**DATA PROVIDED**
------------------------------------

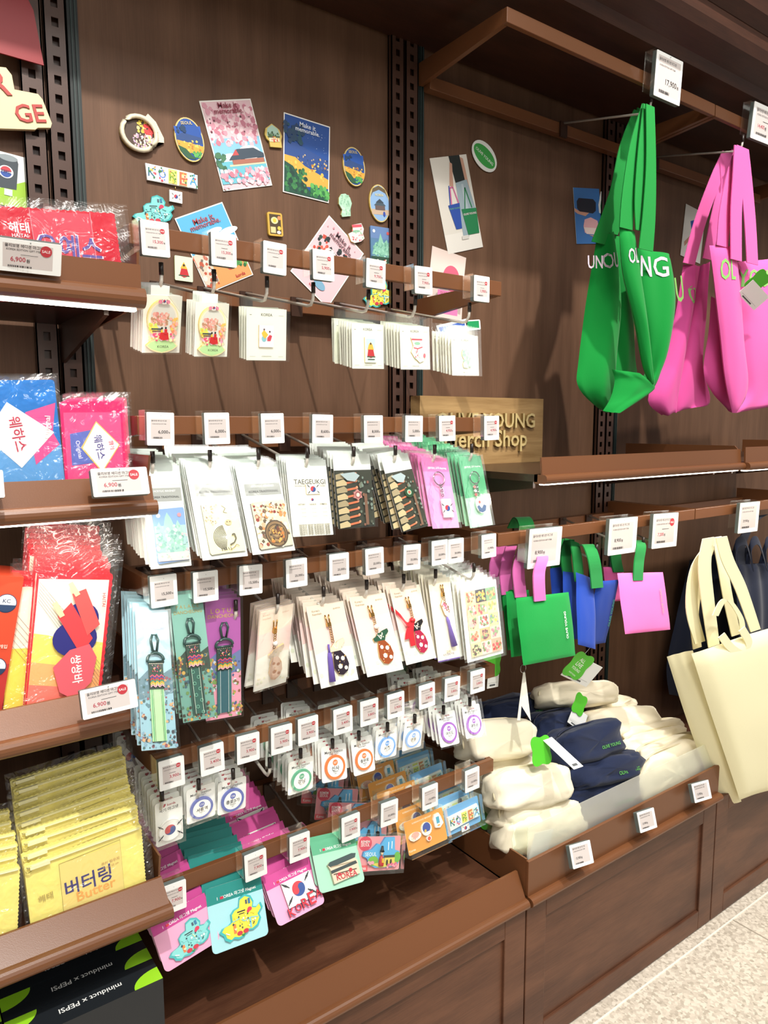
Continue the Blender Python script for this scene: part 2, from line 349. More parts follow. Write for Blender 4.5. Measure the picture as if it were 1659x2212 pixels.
# ================================================================ electronic price tags
def price(cx, cy, txt, sale, where, y=.992, w=.038, h=.0455, q=None, holder=True, side='5d6663', mode='s'):
    if q: a, w, h, R = frame(*q, y); mw = pose(a, R)
    else:
        p = at(cx, cy, y); mw = Matrix.Translation((p.x-w/2, p.y, p.z+h/2))@Matrix.Rotation(random.Random(cx).uniform(-.03, .03), 4, 'Y')
    t = thing('price_tag', 'electronic price tag%s, %s' % (' showing '+txt+' won' if txt else '', where), 'price tag', mw, 'price tags')
    land = w > h*1.15; d = .0105
    B().prism(rrect(w, h, .0015), .0012, d, M(side, .5)).build('housing', t)
    b = B().prism(rrect(w, h, .0018), 0, .0014, M('f3f4f1', .35)); g = M('cfc6c2', .4)
    if land: u0, v0, u1, v1 = .08, .12, .86, .86
    elif w > .06: u0, v0, u1, v1 = .08, .08, .92, .9
    else: u0, v0, u1, v1 = .14, .2, .86, .8
    U = lambda u: u0+(u1-u0)*u
    Vv = lambda v: v0+(v1-v0)*v
    K = '2c2a2c'; sh = [('r', u0, v0, u1, v1, g)]
    rr = random.Random(int(cx*7+cy)); s1 = '올리브영 에디션 마그넷'; s2 = '키링'
    tw = (u1-u0)
    sh += [('t', s1, U(.42), Vv(.09), tw*.76, K), ('t', 'KOREA EDITION GIFT ITEM', U(.42), Vv(.25), tw*.7, '5a5656')]
    if txt: sh += [('t', txt, U(.62 if not land else .3), Vv(.66), tw*(.5 if not land else .3), ('b04050' if sale else K)), ('t', '원', U(.93 if not land else .5), Vv(.68), tw*.07, K)]
    if sale:
        sh += [('e', U(.86), Vv(.12 if not land else .2), tw*.12, tw*.12*(1 if not land else 1), 'b8323c'), ('t', 'SALE', U(.86), Vv(.12 if not land else .2), tw*.17, 'f6e8e6'), ('r', U(.35), Vv(.44), U(.7), Vv(.455), K)]
    x = 0.1
    while x < .55: ww = rr.choice((.01, .02, .03)); sh.append(('r', U(x), Vv(.9), U(x+ww), Vv(.98), K)); x += ww+.015
    sh += [('e', .5, v0*.5, .012, .012, '8a8d8a')]
    art(b, w, h, 0, sh, .00006); b.build('screen_face', t)
    if holder:
        b = B(); a_ = SLV
        b.box(0, w, d, d+.016, .002, .0032, a_).box(-.003, -.002, .001, d+.017, -h*.85, .003, a_).box(-.003, w, d+.016, d+.017, -h*.85, .003, a_)
        b.build('clear_holder', t)
    return t
R1 = [(335, 516, '15,300', 1), (484, 539, '15,300', 1), (595, 557, '', 1), (699, 573, '5,900', 1), (813, 591, '9,700', 1), (915, 606, '7,900', 1), (1041, 624, '1,900', 1)]
R2 = [(348, 926, '6,000', 0), (469, 926, '6,000', 0), (589, 926, '6,000', 0), (698, 926, '8,600', 0), (807, 927, '8,000', 0), (895, 926, '5,000', 0), (966, 926, '4,950', 1), (1062, 925, '4,950', 1)]
R3 = [(354, 1277, '15,500', 0), (445, 1267, '15,500', 0), (543, 1252, '15,500', 0), (641, 1238, '25,000', 0), (733, 1225, '25,000', 0), (809, 1213, '25,000', 0), (891, 1203, '25,000', 0), (950, 1194, '20,000', 0), (985, 1190, '20,000', 0), (1056, 1180, '12,900', 0)]
R4 = [(371, 1671, '3,900', 1), (458, 1641, '3,400', 1), (537, 1616, '3,900', 1), (609, 1597, '3,900', 1), (666, 1578, '3,900', 1), (741, 1557, '3,400', 1), (798, 1539, '3,800', 1), (855, 1524, '3,900', 1), (922, 1504, '3,800', 1), (978, 1488, '3,800', 1), (1032, 1472, '3,800', 1)]
R5 = [(376, 1939, '7,900', 1), (552, 1870, '7,900', 1), (648, 1830, '7,900', 1), (758, 1788, '7,900', 1), (842, 1756, '10,000', 0), (929, 1722, '15,000', 0), (1020, 1685, '15,000', 0)]
for r, L in enumerate((R1, R2, R3, R4, R5)):
    for i, (cx, cy, tx, sl) in enumerate(L):
        price(cx, cy, tx, sl, '%s from left on the %s tag rail' % (ordn[i], rown[r+1]))
price(0, 0, '8,900', 0, 'large, right of the pink pouch straps', q=((1145, 1144), (1215, 1137), (1139, 1230)), y=1.0)
price(1, 0, '8,900', 0, 'large, above the pink strap pouch', q=((1318, 1122), (1378, 1116), (1313, 1201)), y=1.0)
price(2, 0, '7,200', 1, 'large, nearest the joint left of the cream totes', q=((1413, 1111), (1466, 1107), (1408, 1186)), y=1.0)
price(3, 0, '29,900', 0, 'large, over the navy drawstring bags', q=((1600, 1087), (1642, 1083), (1594, 1153)), y=1.0)
price(4, 0, '17,900', 0, 'high up over the green tote bags', q=((1420, 106), (1476, 134), (1412, 205)), y=.99)
price(5, 0, '14,400', 1, 'high up at the right edge over pink totes', q=((1631, 218), (1690, 245), (1621, 297)), y=.99)
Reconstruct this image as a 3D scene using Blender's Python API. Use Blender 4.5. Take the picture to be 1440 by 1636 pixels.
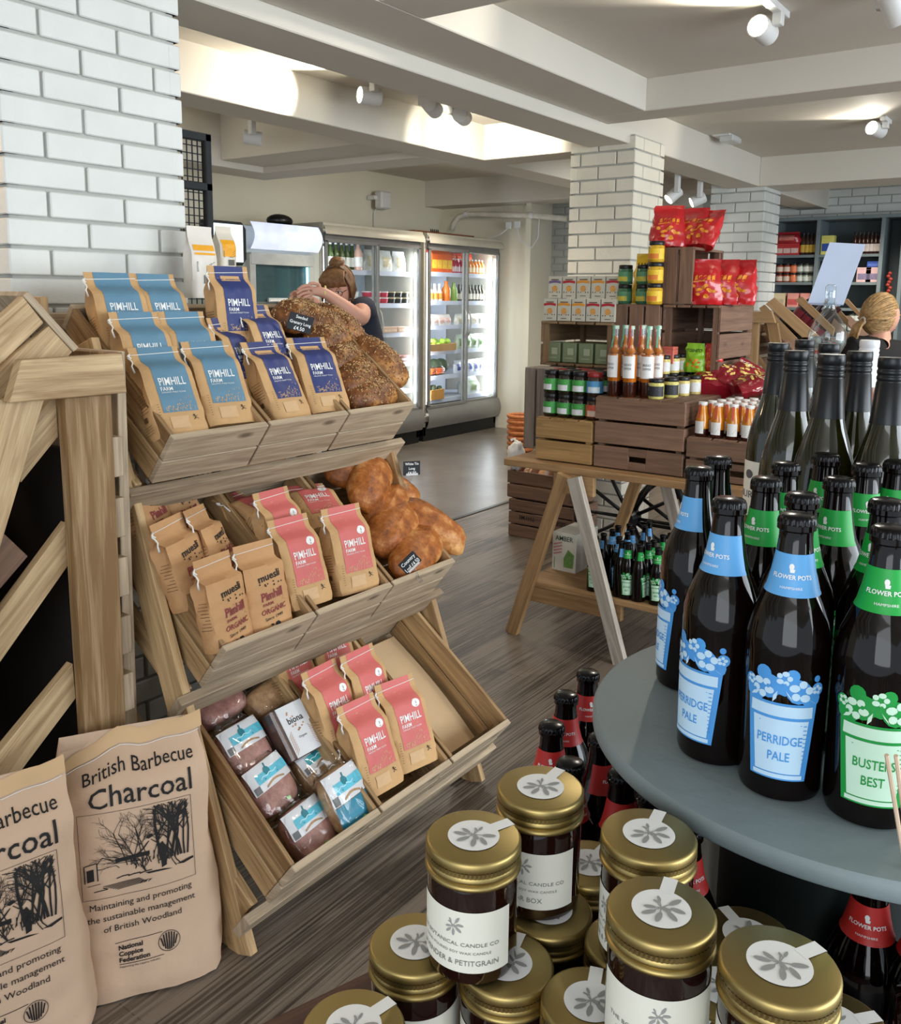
import bpy, math, random
from mathutils import Vector, Matrix, noise
from math import sin, cos, pi, radians as rad
R0 = random.Random(7)
for o in list(bpy.data.objects): bpy.data.objects.remove(o)
S = bpy.context.scene
COL = S.collection
# ------------------------------------------------------------ camera
F, CX, CY, YAW, PIT, ROL, H = 1440., 720., 702., rad(35.95), rad(9.0), rad(.6), 1.41
FH = Vector((cos(YAW), sin(YAW), 0)); RH = Vector((sin(YAW), -cos(YAW), 0))
FW = FH*cos(PIT) - Vector((0, 0, sin(PIT)))
DN = -FH*sin(PIT) - Vector((0, 0, cos(PIT)))
XC = RH*cos(ROL) - DN*sin(ROL); YC = RH*sin(ROL) + DN*cos(ROL)
cam = bpy.data.cameras.new('camera'); cam.sensor_fit = 'HORIZONTAL'; cam.sensor_width = 36; cam.lens = 36
cam.shift_y = -(818-CY)/1440; cam.clip_start = .02; cam.clip_end = 100
co = bpy.data.objects.new('camera', cam); COL.objects.link(co)
m3 = Matrix((XC, -YC, -FW)).transposed()
co.matrix_world = Matrix.Translation((0, 0, H)) @ m3.to_4x4()
S.camera = co
def at(px, py, X=None, Y=None, Z=None, n=None, p0=None, D=None):
    """the place in the room seen at a pixel, on the plane X=, Y=, Z= or through p0 with normal n"""
    r = FW + XC*((px-CX)/F) + YC*((py-CY)/F); o = Vector((0, 0, H))
    if X is not None: t = X/r.x
    elif Y is not None: t = Y/r.y
    elif Z is not None: t = (Z-H)/r.z
    elif D is not None: t = D
    else: n = Vector(n); t = (Vector(p0)-o).dot(n)/r.dot(n)
    return o + r*t
# ------------------------------------------------------------ world, daylight from the shop windows behind and right, exposure
S.view_settings.view_transform = 'Standard'; S.view_settings.look = 'None'
S.view_settings.gamma = 1; S.view_settings.use_curve_mapping = False
S.view_settings.exposure = .62
W = bpy.data.worlds.new('daylight'); S.world = W; W.use_nodes = True
W.node_tree.nodes['Background'].inputs[0].default_value = (.80, .90, 1, 1)
W.node_tree.nodes['Background'].inputs[1].default_value = .75
try:
    S.cycles.use_denoising = True; S.cycles.max_bounces = 7; S.cycles.diffuse_bounces = 3
    S.cycles.glossy_bounces = 3; S.cycles.transmission_bounces = 6; S.cycles.transparent_max_bounces = 10
    S.cycles.sample_clamp_indirect = 4; S.cycles.caustics_reflective = False; S.cycles.caustics_refractive = False
except Exception: pass
def area(name, loc, to, sx, sy, power, col):
    l = bpy.data.lights.new(name, 'AREA'); l.shape = 'RECTANGLE'; l.size = sx; l.size_y = sy; l.energy = power; l.color = col
    o = bpy.data.objects.new(name, l); COL.objects.link(o); o.location = loc
    o.rotation_euler = (Vector(to)-Vector(loc)).to_track_quat('-Z', 'Y').to_euler(); return o
area('shop_window_daylight', (2.6, -3.6, 1.6), (2.4, 2.2, .9), 5, 2.0, 170, (.86, .94, 1))
area('door_daylight', (-2.2, -.6, 1.7), (2, 2, .8), 2.2, 2.0, 38, (.92, .96, 1))
def point(name, loc, power, col, r=.05, kind='POINT', to=None, ang=60, blend=.5):
    l = bpy.data.lights.new(name, kind); l.energy = power; l.color = col; l.shadow_soft_size = r
    if kind == 'SPOT': l.spot_size = rad(ang); l.spot_blend = blend
    o = bpy.data.objects.new(name, l); COL.objects.link(o); o.location = loc
    if to is not None: o.rotation_euler = (Vector(to)-Vector(loc)).to_track_quat('-Z', 'Y').to_euler()
    return o
WARM = (1, .84, .62)
# ------------------------------------------------------------ materials
def lin(c):
    f = lambda v: (v/255/12.92) if v/255 <= .04045 else ((v/255+.055)/1.055)**2.4
    return (f(c[0]), f(c[1]), f(c[2]), 1)
MATS = {}
def mat(name, c, rough=.5, metal=0, var=.12, scale=9, bump=0, bscale=60, coat=0, trans=0, emit=0, alpha=1, ior=1.45, spec=.5, sub=0):
    if name in MATS: return MATS[name]
    m = bpy.data.materials.new(name); m.use_nodes = True; N = m.node_tree.nodes; L = m.node_tree.links
    b = N['Principled BSDF']; c1 = lin(c)
    tc = N.new('ShaderNodeTexCoord')
    nz = N.new('ShaderNodeTexNoise'); nz.inputs['Scale'].default_value = scale; nz.inputs['Detail'].default_value = 4
    L.new(tc.outputs['Object'], nz.inputs['Vector'])
    rp = N.new('ShaderNodeValToRGB'); rp.color_ramp.elements[0].position = .3; rp.color_ramp.elements[1].position = .7
    rp.color_ramp.elements[0].color = tuple(v*(1-var) for v in c1[:3])+(1,)
    rp.color_ramp.elements[1].color = tuple(min(1, v*(1+var)) for v in c1[:3])+(1,)
    L.new(nz.outputs[0], rp.inputs[0]); L.new(rp.outputs[0], b.inputs['Base Color'])
    b.inputs['Roughness'].default_value = rough; b.inputs['Metallic'].default_value = metal
    b.inputs['Coat Weight'].default_value = coat; b.inputs['Transmission Weight'].default_value = trans
    b.inputs['IOR'].default_value = ior; b.inputs['Alpha'].default_value = alpha
    b.inputs['Specular IOR Level'].default_value = spec
    if coat: b.inputs['Coat Roughness'].default_value = .08
    if emit:
        L.new(rp.outputs[0], b.inputs['Emission Color']); b.inputs['Emission Strength'].default_value = emit
    if bump:
        n2 = N.new('ShaderNodeTexNoise'); n2.inputs['Scale'].default_value = bscale; n2.inputs['Detail'].default_value = 5
        L.new(tc.outputs['Object'], n2.inputs['Vector'])
        bp = N.new('ShaderNodeBump'); bp.inputs['Strength'].default_value = bump; bp.inputs['Distance'].default_value = .01
        L.new(n2.outputs[0], bp.inputs['Height']); L.new(bp.outputs[0], b.inputs['Normal'])
    MATS[name] = m; return m
def wood(name, c1, c2, rough=.65, knots=.5, grain=1., big=.35):
    """boards: grain along U, every board at an offset of its own in UV"""
    m = bpy.data.materials.new(name); m.use_nodes = True; N = m.node_tree.nodes; L = m.node_tree.links
    b = N['Principled BSDF']; b.inputs['Roughness'].default_value = rough
    uv = N.new('ShaderNodeTexCoord')
    def mp(sx, sy):
        q = N.new('ShaderNodeMapping'); q.inputs['Scale'].default_value = (sx, sy, 1); L.new(uv.outputs['UV'], q.inputs['Vector']); return q
    def nz(q, det=5, dist=0):
        n = N.new('ShaderNodeTexNoise'); n.inputs['Scale'].default_value = 1; n.inputs['Detail'].default_value = det; n.inputs['Distortion'].default_value = dist
        L.new(q.outputs[0], n.inputs['Vector']); return n
    a = nz(mp(3*grain, 45*grain), 6, 1.2); f = nz(mp(9, 320), 3); g = nz(mp(.4, .9), 1)
    def mm(op, x, y):
        n = N.new('ShaderNodeMath'); n.operation = op
        for i, v in enumerate((x, y)):
            if isinstance(v, (int, float)): n.inputs[i].default_value = v
            else: L.new(v, n.inputs[i])
        return n.outputs[0]
    s = mm('ADD', mm('MULTIPLY', a.outputs[0], .55), mm('MULTIPLY', f.outputs[0], .25))
    s = mm('ADD', s, mm('MULTIPLY', mm('SUBTRACT', g.outputs[0], .5), big*2))
    rp = N.new('ShaderNodeValToRGB'); rp.color_ramp.elements[0].position = .22; rp.color_ramp.elements[1].position = .58
    rp.color_ramp.elements[0].color = lin(c1); rp.color_ramp.elements[1].color = lin(c2); L.new(s, rp.inputs[0])
    vo = N.new('ShaderNodeTexVoronoi'); vo.inputs['Scale'].default_value = 1; L.new(mp(4.2, 11).outputs[0], vo.inputs['Vector'])
    kr = N.new('ShaderNodeMapRange'); kr.inputs[1].default_value = .05; kr.inputs[2].default_value = .13; kr.inputs[3].default_value = knots; kr.inputs[4].default_value = 0
    L.new(vo.outputs['Distance'], kr.inputs[0])
    mx = N.new('ShaderNodeMixRGB'); mx.inputs[2].default_value = tuple(v*.25 for v in lin(c1)[:3])+(1,)
    L.new(kr.outputs[0], mx.inputs[0]); L.new(rp.outputs[0], mx.inputs[1]); L.new(mx.outputs[0], b.inputs['Base Color'])
    bp = N.new('ShaderNodeBump'); bp.inputs['Strength'].default_value = .25; bp.inputs['Distance'].default_value = .004
    L.new(a.outputs[0], bp.inputs['Height']); L.new(bp.outputs[0], b.inputs['Normal'])
    MATS[name] = m; return m
def thin_glass(name, tint=(1, 1, 1), refl=1.0, rough=.02):
    m = bpy.data.materials.new(name); m.use_nodes = True; N = m.node_tree.nodes; L = m.node_tree.links
    N.remove(N['Principled BSDF']); out = N['Material Output']
    t = N.new('ShaderNodeBsdfTransparent'); t.inputs[0].default_value = tint+(1,)
    g = N.new('ShaderNodeBsdfGlossy'); g.inputs['Roughness'].default_value = rough
    fr = N.new('ShaderNodeLayerWeight'); fr.inputs[0].default_value = .5
    pw = N.new('ShaderNodeMath'); pw.operation = 'POWER'; pw.inputs[1].default_value = 3.5; L.new(fr.outputs['Facing'], pw.inputs[0])
    mu = N.new('ShaderNodeMath'); mu.operation = 'MULTIPLY_ADD'; mu.inputs[1].default_value = .5*refl; mu.inputs[2].default_value = .035*refl; L.new(pw.outputs[0], mu.inputs[0])
    mx = N.new('ShaderNodeMixShader'); L.new(mu.outputs[0], mx.inputs[0]); L.new(t.outputs[0], mx.inputs[1]); L.new(g.outputs[0], mx.inputs[2])
    L.new(mx.outputs[0], out.inputs[0]); MATS[name] = m; return m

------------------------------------

**WHAT NEEDS TO BE DONE**
Collect the lines that hold "scene".

**RESULT OF THIS EXERCISE**
Continue the Blender Python script for this scene: part 2, from line 349. More parts follow. Write for Blender 4.5. Measure the picture as if it were 1659x2212 pixels.
Reconstruct this image as a 3D scene using Blender's Python API. Use Blender 4.5. Take the picture to be 1440 by 1636 pixels.
S = bpy.context.scene